Akkuş, "Kurak geçen bunca yılın ardından ilk kez bu sene kar ve yağmur yağışının bol olmasına bağlı olarak, sularımız yüksek. Yani, bugün hangi akarsuya giderseniz gidin akarsu debilerinin yüksek olduğunu görüyoruz. Fakat şu noktayı bilmeliyiz, kuraklık bir sonuç, kuraklığı ortaya çıkartan etmenler var. Küresel iklim değişimi bu etmenlerden sadece biri. Yani, siz hala su yönetiminde balığı dikkate almıyorsanız, hala çok su isteyen bitkileri ekmekte ısrar ediyorsanız, vahşi sulamaya devam ediyorsanız, sulama kanallarınız eskiyse, suyunuz ne kadar bol olursa olsun kuraklığı yaşayacaksınız. Dolayısıyla temel sorun bizim suyu yönetemememizde.
Evet, bu sene kar yağışı oldu, yağmur yağışı oldu ve derelerin debilerinin yüksek olduğunu görüyoruz. Fakat, önümüzdeki sene ne olacağı belirsiz ve muhtemelen yine yağışın çok çok az olduğu dönemleri göreceğimiz yıllar bizleri bekliyor. Bu yüzden su yönetimini uygulamamız ve su yönetimi politikamızın olması gerekiyor." ifadelerini kullandı.
İÇ SULARDAN ELDE EDİLEN BALIKLARIN 3'TE 1'İNİ İNCİ KEFALİ OLUŞTURUYOR...

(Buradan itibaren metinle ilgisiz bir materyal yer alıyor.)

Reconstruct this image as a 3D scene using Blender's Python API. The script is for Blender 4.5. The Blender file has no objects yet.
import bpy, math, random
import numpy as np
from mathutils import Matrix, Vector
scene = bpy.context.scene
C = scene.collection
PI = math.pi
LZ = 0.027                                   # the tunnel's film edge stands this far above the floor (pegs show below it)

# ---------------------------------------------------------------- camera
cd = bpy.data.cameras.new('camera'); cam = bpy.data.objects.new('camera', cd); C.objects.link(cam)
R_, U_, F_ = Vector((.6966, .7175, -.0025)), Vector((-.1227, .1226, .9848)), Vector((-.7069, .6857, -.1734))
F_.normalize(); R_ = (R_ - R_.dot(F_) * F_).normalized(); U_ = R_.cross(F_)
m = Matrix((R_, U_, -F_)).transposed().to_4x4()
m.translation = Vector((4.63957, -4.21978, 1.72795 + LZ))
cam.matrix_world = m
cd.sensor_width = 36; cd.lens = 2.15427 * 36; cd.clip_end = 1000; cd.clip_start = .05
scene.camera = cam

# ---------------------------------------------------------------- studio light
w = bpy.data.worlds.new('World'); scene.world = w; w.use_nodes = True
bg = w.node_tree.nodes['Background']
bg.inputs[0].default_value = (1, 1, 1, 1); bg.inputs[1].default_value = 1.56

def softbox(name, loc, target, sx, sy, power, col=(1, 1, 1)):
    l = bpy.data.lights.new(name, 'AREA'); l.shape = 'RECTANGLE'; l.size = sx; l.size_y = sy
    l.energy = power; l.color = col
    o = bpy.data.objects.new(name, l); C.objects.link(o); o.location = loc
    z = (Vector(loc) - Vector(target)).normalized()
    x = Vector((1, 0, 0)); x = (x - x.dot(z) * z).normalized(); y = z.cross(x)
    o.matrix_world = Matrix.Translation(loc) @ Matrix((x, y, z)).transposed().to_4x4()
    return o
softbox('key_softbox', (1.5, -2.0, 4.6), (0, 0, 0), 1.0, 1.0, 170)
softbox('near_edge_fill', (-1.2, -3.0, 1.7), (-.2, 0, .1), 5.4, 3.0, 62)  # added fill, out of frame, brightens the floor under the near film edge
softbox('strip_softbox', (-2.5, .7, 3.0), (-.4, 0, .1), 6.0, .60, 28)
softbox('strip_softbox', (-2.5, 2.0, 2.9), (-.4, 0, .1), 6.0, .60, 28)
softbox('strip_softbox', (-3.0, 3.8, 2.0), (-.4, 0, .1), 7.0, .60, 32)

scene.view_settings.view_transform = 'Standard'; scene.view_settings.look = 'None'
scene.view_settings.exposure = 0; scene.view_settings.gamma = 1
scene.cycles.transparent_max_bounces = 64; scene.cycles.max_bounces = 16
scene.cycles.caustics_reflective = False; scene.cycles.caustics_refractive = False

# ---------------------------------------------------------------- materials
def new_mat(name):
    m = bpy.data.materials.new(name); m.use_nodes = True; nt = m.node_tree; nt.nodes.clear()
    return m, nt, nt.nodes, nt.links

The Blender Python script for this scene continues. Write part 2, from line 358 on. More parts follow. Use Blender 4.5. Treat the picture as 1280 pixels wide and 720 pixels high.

Su yönetiminin, olması gerektiği gibi yürütülmüyor olmasının inci kefali türünün üreme sürecini sekteye uğrattığını belirten Akkuş, bu konuda siyasi isimlerin yeterince çaba göstermediğini vurguladı. Balıkların üreme bölgesi olan akarsuların son yıllarda tamamen tarım alanlarının sulamasına ayrıldığını belirten Akkuş, "Tabii burada şöyle bir durum ortaya çıkıyor, yaz aylarında gölde inci kefali akarsulara girdiğinde bir tarafta suya ihtiyaç olan, diğer tarafta ise üremek için suya ihtiyaç duyan balıklar. Çiftçilerin sesi gür çıkıyor, siyasiler için de çiftçiler önemli çünkü oyları var. Fakat balıkların ne sesi çıkıyor ne de sandıkta oy kullanıyorlar. Hal böyle olunca balıkların diğer insanlara karşı hiçbir şansı kalmıyor." dedi.
Tatlı su balığı üzerine kurulu olan pazarın büyük oranda inci kefali türü üzerine kurulu olduğu yönünde konuşan Akkuş, "Fakat şunun altını çizmemiz lazım; bugün Türkiye'deki iç sulardan avcılık yoluyla elde edilen toplam ürünün tek başına 3'te 1'lik kısmını inci kefali oluşturuyor. Bölgedeki 20 bine yakın insanın geçim kaynağını inci kefali oluşturuyor. Eğer meseleye bu yönden bakarsak, inci kefalinin önümüzdeki günlerde daha da ekonomik ve ekolojik olarak büyük bir değer olacağını görürüz." diyerek sözlerini sonlandırdı.